LAUSR

Abstract In this work, C300 maraging steel powder feedstocks at different titanium contents (0.72 and 1.17 wt%) were additively manufactured using the laser powder bed fusion (LPBF) technique to systematically study the mechanical behavior of the material in both as-built and heat-treated conditions. X-ray diffraction techniques along with electron backscatter diffraction (EBSD) and transmission electron microscopy (TEM) were employed to investigate the microstructural characteristics and phase formation in the as-built and heat-treated samples. After heat-treating at 490 °C for 6 h, the HighTi maraging steel showed higher strength and ductility (2057.74 MPa and 4.05%).
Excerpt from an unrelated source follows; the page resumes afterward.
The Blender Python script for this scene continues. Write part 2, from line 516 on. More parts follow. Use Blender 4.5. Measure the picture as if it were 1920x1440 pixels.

The microstructural characterization proved that this alloy contains a higher amount of reverted austenite (17.89 wt%), which resulted at higher strength as results of the transformation induced plasticity (TRIP) effect. In terms of ductility improvement, the fiber/copper texture developed in the HighTi sample provided a higher driving force to transform the reverted austenite to martensite. As the TEM analyses revealed, needle-shaped Ni3Ti and spherical Ni3Mo precipitates were found in both LowTi and HighTi alloys, where the HighTi one showed higher volume fraction of Ni3Ti precipitates, and consequently, higher values of tensile strength, which can be explained, based on the Orowan mechanism.